According to the Advocate General, the services offered by New Media Online GmbH do not fall within the scope of the AVMS Directive and, reaching further, he concludes by stating that “neither the website of a daily newspaper containing audiovisual material nor any section of that website constitutes an audiovisual media service within the meaning of that directive”. By assessing the catalogue of video material placed on the Internet as a separate service, the Austrian regulatory authority has followed a broad definition of audiovisual media services, which is in his view not compatible with the objectives of the legislature pointing to a narrow interpretation.

Regarding the video catalogue as a separate service make “the criterion relating to principal purpose (lose) all meaning” as “it makes the scope depending on the architecture of a specific website at a specific time”. The concept of “television-like” as expressed in recital 24 is to be considered “as an expression of the legislature's concern about maintaining undistorted competition between similar kinds of economic activity by subjecting them, at least in essence to similar rules“ and thus is to be treated strictly. He continues by adding that “non-linear services should not become a separate regulatory subject matter of the directive”.

In addition, the Advocate General interprets recital 28 in a dynamic way ("in the light of the current state of the development of information society services") as an indication of the legislature to exclude from the scope of the directive “all kinds of internet information portals which are multimedia in nature”. Hence, the multimedia nature of portals such as the Tiroler Tageszeitung Online website does not allow analysing the videos as a service provided separately but only as the audiovisual part of a whole, even if such audiovisual contents are placed in a separate section.
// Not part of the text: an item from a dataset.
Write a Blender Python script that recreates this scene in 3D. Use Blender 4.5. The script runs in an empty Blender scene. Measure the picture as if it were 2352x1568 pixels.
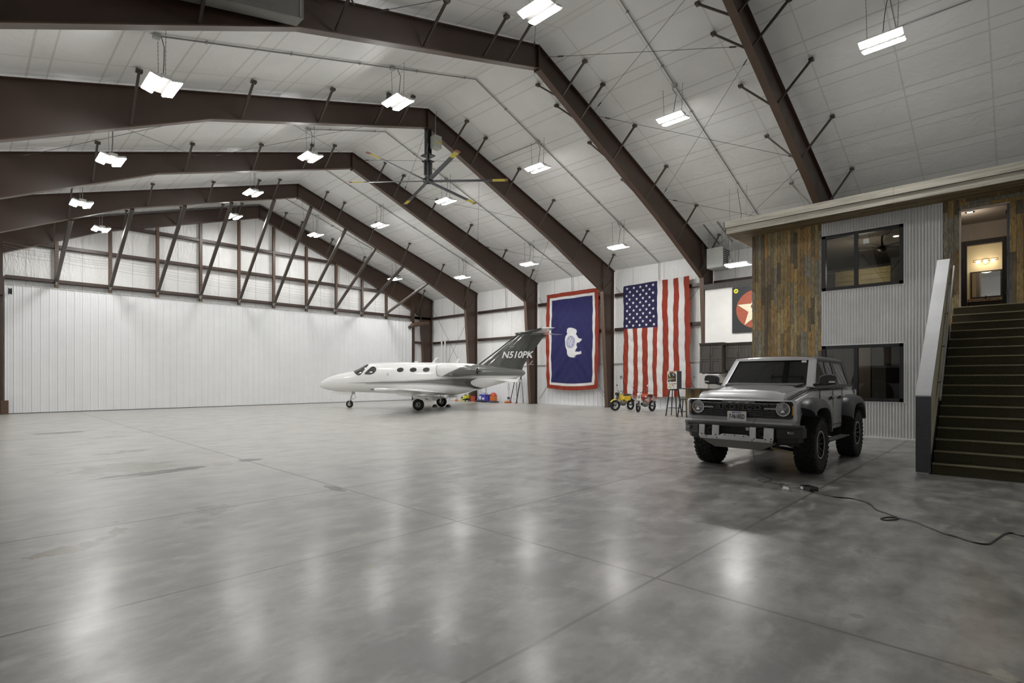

The outcome of the New Media Online case is much awaited as it will be the first time that the Court of Justice has the opportunity to rule on the interpretation of the concept of an audiovisual media service within the meaning of the AVMS Directive.
 
For the last five years or so, regulatory authorities have faced difficulties in applying the cumulative constitutive criteria of Art. 1, especially the TV-like character and the principal purpose and editorial responsibility criteria, when deciding whether a specific service falls within the scope of the AVMSD. As Advocate General Maciej Szpunar rightly put it "the present case provides an illustration of the dilemmas with which the bodies responsible for monitoring compliance with market law and regulations are confronted”.
 
The opinion is also a clear illustration of the favourite method of interpretation utilised by the Court, the teleological method, which seeks to interpret a rule by taking into account the purpose, aim and objective it pursues. An excessively broad regulation might indeed render the directive ineffective.
 
Yet, there are some rather puzzling elements in the reasoning of Advocate General Maciej Szpunar, who choses from the start to follow “a more general approach” and rather than focusing on the two criteria at stake, focuses on the the scope of the directive with respect to content which is publicly available via the internet. In his view, “the AVMSD did not prove to be future-proof” and the regulation of audiovisual content on the internet “must be adapted to the specific characteristics of the Internet, in particular to its multimedia nature”.
 
It remains to be seen whether the Luxembourg judges will follow this rather restricted view on the scope of the Directive. In any case, this is likely to provide additional food for debate in the context of the REFIT exercise and the announced review of the AVMS Directive.